(Scene modeling code data)
....................

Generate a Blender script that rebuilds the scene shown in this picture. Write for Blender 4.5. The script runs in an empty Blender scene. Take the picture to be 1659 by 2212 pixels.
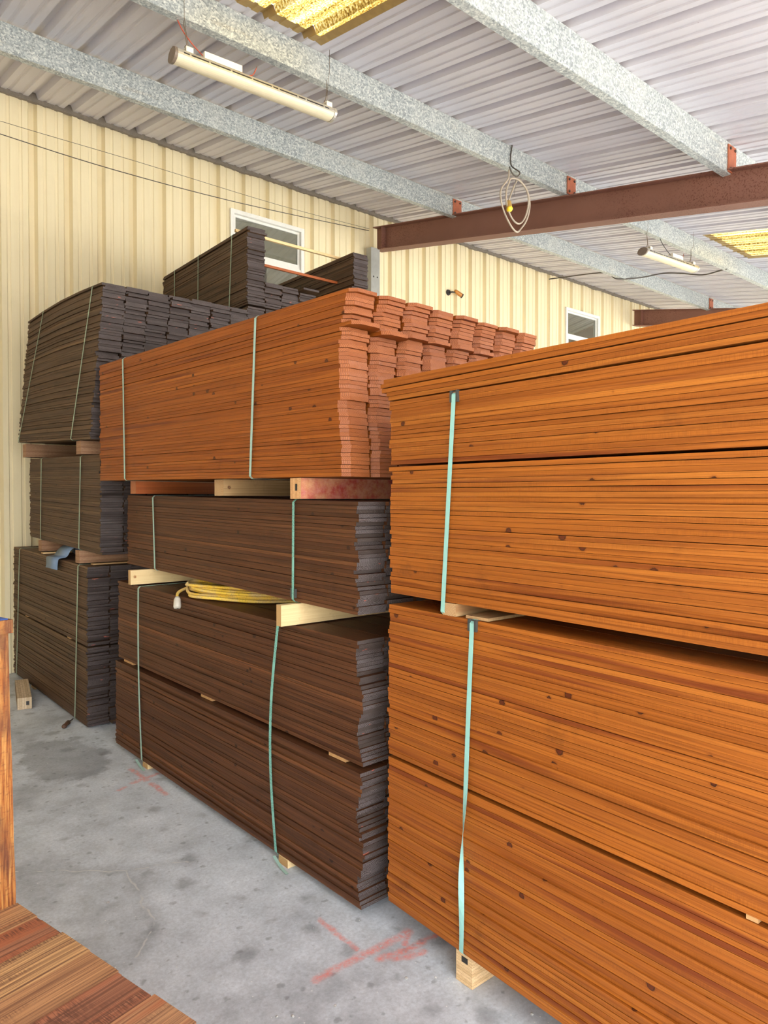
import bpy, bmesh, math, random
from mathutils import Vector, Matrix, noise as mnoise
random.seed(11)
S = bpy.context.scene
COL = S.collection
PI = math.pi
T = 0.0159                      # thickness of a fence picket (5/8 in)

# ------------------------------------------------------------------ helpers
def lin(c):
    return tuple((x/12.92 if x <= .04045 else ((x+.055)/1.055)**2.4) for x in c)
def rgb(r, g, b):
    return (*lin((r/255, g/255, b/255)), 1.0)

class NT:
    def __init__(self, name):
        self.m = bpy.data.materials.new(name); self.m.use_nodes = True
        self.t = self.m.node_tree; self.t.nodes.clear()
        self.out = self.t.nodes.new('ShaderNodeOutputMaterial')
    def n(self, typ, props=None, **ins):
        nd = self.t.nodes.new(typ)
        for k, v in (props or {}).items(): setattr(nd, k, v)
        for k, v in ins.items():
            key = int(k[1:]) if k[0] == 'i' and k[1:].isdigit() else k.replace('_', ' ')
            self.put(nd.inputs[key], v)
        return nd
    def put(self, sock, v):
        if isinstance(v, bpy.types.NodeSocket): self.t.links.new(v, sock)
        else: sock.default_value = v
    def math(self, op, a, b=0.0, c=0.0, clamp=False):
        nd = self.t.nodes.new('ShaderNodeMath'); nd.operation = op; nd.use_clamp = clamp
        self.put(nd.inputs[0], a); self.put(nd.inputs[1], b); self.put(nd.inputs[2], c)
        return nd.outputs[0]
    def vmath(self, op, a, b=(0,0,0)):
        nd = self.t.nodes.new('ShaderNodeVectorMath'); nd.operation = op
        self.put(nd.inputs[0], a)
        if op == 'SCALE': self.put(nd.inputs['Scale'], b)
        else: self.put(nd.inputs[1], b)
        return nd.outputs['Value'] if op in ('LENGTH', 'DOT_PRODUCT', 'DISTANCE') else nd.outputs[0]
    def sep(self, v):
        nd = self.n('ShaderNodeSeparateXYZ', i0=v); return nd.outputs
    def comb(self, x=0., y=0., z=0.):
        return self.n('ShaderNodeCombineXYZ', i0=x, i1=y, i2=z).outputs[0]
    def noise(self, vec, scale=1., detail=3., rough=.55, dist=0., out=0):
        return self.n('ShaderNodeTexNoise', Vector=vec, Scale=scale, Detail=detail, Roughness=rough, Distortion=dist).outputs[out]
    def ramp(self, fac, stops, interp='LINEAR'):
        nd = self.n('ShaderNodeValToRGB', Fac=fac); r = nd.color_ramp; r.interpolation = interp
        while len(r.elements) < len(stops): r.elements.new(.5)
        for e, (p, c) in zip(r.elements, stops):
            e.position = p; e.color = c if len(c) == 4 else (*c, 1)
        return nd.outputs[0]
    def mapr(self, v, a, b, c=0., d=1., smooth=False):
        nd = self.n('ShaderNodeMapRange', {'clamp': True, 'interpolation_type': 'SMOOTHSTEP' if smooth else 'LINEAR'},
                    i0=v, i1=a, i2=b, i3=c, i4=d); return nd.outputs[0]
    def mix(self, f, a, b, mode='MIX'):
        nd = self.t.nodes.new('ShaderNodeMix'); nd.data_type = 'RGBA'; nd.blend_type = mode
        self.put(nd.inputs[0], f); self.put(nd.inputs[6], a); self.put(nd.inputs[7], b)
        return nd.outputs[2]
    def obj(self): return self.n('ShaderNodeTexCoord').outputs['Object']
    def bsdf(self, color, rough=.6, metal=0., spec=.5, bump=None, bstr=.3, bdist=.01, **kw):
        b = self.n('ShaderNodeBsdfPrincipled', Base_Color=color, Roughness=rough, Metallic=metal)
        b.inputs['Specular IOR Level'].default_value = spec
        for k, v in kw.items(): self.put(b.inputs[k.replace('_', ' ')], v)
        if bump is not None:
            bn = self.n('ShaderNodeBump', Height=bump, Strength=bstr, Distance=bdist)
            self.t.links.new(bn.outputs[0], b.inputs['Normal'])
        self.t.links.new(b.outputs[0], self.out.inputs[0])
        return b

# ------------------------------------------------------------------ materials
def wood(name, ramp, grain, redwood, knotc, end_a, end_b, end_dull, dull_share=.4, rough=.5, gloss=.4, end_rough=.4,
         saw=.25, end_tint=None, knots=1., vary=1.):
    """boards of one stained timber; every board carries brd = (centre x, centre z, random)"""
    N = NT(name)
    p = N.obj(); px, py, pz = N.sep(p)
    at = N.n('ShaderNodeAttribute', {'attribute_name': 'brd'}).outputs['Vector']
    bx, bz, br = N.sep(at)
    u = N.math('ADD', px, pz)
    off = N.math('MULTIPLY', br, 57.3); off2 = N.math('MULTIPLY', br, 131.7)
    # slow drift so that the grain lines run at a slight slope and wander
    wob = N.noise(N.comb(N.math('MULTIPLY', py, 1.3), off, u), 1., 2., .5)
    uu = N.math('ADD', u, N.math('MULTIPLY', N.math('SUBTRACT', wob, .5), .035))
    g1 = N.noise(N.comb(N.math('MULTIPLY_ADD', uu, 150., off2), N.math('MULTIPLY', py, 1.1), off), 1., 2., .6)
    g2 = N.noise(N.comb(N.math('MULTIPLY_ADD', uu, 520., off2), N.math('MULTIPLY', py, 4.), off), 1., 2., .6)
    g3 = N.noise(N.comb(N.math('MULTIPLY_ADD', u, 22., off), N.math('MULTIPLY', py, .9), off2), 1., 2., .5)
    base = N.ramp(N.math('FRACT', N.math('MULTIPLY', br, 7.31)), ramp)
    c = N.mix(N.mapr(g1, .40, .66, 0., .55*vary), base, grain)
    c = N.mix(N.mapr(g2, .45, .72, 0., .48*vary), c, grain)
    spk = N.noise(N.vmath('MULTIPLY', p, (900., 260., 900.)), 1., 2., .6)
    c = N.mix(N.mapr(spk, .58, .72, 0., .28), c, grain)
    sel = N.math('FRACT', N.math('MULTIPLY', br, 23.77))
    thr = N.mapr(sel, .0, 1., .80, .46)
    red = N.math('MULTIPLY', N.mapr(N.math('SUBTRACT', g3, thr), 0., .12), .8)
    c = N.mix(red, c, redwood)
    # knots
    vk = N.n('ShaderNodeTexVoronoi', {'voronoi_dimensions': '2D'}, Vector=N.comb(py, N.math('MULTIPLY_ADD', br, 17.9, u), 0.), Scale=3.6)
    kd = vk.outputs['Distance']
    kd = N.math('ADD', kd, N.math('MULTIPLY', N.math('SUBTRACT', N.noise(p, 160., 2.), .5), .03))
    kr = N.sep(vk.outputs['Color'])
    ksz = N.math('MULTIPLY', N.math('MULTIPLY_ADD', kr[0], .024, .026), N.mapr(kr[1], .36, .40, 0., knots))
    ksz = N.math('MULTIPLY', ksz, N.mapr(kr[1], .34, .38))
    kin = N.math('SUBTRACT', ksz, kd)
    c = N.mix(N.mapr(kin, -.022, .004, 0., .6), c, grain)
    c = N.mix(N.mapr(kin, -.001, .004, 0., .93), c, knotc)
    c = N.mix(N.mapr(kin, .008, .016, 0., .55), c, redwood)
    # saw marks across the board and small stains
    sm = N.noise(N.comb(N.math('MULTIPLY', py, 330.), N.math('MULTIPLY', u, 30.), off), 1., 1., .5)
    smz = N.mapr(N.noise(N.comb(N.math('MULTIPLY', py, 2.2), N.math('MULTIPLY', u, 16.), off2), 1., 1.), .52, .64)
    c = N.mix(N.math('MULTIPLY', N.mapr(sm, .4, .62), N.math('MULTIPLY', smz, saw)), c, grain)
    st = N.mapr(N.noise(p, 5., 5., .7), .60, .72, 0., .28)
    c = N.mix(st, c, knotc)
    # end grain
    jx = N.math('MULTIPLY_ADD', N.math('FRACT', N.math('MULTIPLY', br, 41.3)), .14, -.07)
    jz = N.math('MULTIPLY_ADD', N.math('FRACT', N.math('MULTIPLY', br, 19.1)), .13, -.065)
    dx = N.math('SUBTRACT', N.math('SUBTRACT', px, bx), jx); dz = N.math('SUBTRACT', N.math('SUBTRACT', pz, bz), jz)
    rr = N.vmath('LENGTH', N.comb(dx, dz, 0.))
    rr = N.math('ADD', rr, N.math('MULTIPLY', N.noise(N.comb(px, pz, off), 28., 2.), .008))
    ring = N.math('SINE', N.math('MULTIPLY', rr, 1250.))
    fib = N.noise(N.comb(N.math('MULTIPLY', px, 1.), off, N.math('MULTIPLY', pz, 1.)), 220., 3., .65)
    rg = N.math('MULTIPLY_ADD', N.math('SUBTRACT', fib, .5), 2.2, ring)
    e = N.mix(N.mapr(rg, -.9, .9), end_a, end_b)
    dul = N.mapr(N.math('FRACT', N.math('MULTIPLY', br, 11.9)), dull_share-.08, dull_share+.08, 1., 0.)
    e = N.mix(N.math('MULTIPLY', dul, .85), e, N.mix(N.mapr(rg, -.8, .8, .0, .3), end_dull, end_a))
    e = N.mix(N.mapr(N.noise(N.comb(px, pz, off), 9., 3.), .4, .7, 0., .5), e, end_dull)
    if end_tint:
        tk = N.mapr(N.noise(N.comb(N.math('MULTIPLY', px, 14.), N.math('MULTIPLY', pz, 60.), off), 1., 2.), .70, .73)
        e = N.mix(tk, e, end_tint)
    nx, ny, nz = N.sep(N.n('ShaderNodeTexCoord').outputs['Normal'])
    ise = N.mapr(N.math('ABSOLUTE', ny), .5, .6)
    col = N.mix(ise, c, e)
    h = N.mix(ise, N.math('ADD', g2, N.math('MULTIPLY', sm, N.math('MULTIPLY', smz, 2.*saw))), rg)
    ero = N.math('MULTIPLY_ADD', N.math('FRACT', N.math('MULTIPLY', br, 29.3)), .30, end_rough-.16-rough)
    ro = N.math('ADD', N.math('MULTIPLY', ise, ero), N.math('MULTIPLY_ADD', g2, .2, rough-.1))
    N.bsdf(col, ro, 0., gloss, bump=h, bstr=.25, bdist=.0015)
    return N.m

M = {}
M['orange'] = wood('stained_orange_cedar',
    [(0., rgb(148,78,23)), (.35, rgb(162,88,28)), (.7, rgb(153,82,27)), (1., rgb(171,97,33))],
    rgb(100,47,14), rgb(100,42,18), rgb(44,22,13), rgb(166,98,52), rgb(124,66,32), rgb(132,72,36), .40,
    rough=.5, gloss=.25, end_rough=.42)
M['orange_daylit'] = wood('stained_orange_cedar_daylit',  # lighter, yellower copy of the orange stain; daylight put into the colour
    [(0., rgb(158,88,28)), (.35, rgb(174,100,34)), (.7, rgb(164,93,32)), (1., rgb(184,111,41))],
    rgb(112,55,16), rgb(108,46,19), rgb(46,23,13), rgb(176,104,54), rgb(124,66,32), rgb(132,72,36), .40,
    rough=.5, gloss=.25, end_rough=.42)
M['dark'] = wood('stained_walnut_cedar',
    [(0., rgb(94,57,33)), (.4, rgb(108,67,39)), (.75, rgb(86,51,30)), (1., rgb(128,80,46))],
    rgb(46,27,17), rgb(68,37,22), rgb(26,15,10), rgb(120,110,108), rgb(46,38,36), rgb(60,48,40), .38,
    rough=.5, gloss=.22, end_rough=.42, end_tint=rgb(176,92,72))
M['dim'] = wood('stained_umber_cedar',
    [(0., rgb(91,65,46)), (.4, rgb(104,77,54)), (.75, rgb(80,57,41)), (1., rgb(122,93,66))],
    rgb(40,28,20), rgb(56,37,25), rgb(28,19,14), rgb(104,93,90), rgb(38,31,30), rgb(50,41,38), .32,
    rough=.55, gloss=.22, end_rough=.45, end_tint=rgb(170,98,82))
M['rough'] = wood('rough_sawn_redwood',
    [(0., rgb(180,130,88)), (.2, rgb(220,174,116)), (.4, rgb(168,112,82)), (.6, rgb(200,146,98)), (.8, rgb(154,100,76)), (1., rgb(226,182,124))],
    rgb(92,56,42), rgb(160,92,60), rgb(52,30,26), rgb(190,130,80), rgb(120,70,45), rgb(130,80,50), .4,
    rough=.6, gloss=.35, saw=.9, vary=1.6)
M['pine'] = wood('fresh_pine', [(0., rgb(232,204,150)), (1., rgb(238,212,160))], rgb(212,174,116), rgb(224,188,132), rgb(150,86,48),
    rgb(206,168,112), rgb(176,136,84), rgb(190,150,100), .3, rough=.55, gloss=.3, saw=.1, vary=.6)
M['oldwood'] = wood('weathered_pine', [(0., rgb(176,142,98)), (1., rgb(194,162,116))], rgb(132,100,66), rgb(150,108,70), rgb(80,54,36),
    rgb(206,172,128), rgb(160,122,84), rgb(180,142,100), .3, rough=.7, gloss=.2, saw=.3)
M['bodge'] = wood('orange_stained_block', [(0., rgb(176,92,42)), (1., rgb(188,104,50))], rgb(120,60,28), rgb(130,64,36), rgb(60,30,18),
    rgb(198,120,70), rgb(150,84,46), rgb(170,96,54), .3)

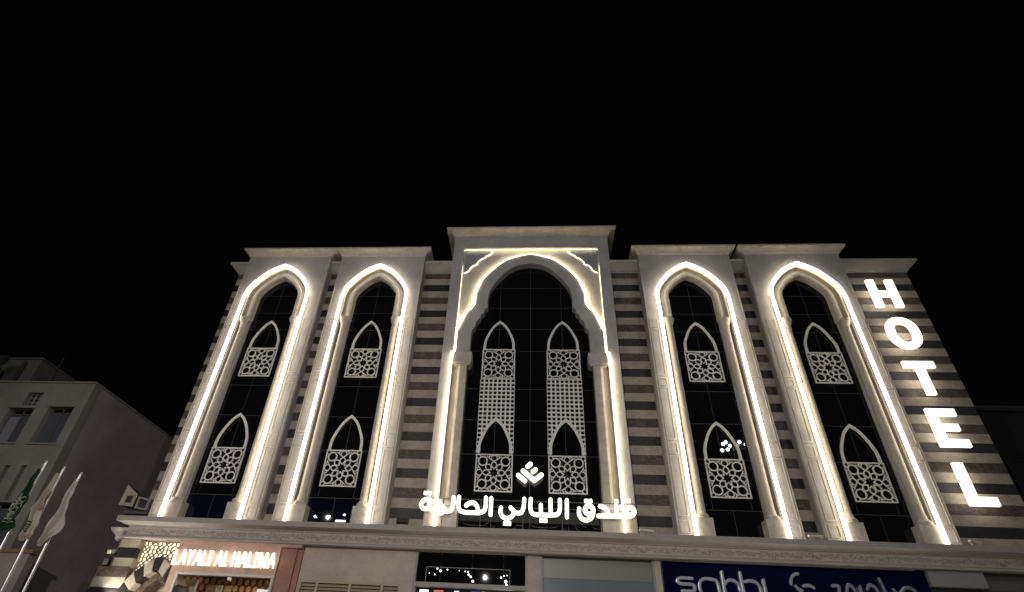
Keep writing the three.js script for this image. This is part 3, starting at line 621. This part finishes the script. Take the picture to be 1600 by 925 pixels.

....................

Directions —
Your task is to reproduce exactly the lines from the start of the data above through the line containing "return (*lin((r/255, g/255, b/255)), 1.0)", leaving every picture out.

Exercise output —
Generate a Blender script that rebuilds the scene shown in this picture. Write for Blender 4.5. The script runs in an empty Blender scene. Take the picture to be 1659 by 2212 pixels.
import bpy, bmesh, math, random
from mathutils import Vector, Matrix, noise as mnoise
random.seed(11)
S = bpy.context.scene
COL = S.collection
PI = math.pi
T = 0.0159                      # thickness of a fence picket (5/8 in)

# ------------------------------------------------------------------ helpers
def lin(c):
    return tuple((x/12.92 if x <= .04045 else ((x+.055)/1.055)**2.4) for x in c)
def rgb(r, g, b):
    return (*lin((r/255, g/255, b/255)), 1.0)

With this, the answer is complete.